One of those blueberry growers, fourth generation farmer Bo Snively, told the I-Team, "They do help out the community. But they're also benefiting other countries as well, which is killing the small farmer."

UF's Institute of Food and Agricultural Science, which oversees the blueberry breeding program, received nearly half a billion dollars from taxpayers in the past three years alone. University officials could not say how much of that money helped support blueberry research.

Dr. Jack Payne, the head of that institute, denies the university contributes to competition from Mexico and said the university is doing nothing wrong.

Payne said without international licensing agreements, foreign farmers would steal the plants and the university would receive no compensation.

"Because it's impossible to stop international theft of plants," said Payne. "You can't stop any country from using it, so we're trying to control it and make money to put back into the industry."

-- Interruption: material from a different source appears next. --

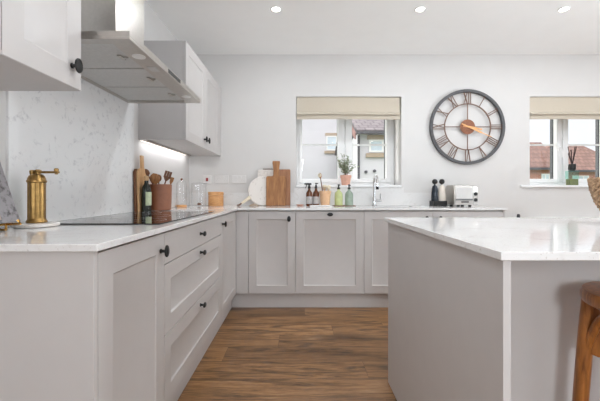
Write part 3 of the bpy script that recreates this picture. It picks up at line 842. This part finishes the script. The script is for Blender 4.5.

In 2018, blueberry royalties generated more than $5 million for the university.

UF officials said 70 percent of the royalties fund its blueberry breeding program. Another 20 percent is paid to the scientists who developed the plant, while the remaining 10 percent goes to its nonprofit that handles licensing agreements, Florida Foundation Seed Producers.

Payne said it's too expensive for the university to sue to protect its intellectual property, so they license the plants instead.

But Soto isn't buying that excuse.

"This idea that they may not succeed in suing, so they'll just license it out willy-nilly -- it doesn't hold water," Soto said.

U.S. Rep. Ted Yoho, R-Gainesville, said the issue of UF licensing competing growers is "a small issue in the whole scheme of things" and called for tougher U.S. trade deals with Mexico to protect Florida farmers.

"So that we're not a disadvantage with cheap labor and things that Mexico can do that we can't," said Yoho. "We want to just make sure that it's an even playing field and I'll put up our farmers against any other farmer in the world. Becuase what they do, they do the best around the world."

Ben Wilcox, of the nonpartisan, nonprofit research institute and government watchdog group Integrity Florida, told the I-Team, "This is going to be an eye opener for a lot of people in Florida."

Wilcox said the university should do more to end what he considers unfair competition.

"People don't want to see our taxpayer dollars and even our blueberry growers' taxpayer dollars are going to fund our competitors," said Wilcox.

Soto said he wants the University of Florida to make changes to its deals with Mexico.

"We'll be looking for potential solutions," said Soto. "Certainly the University of Florida does a lot of great things for our community, but this is something where further consultation and getting the policy right is critical."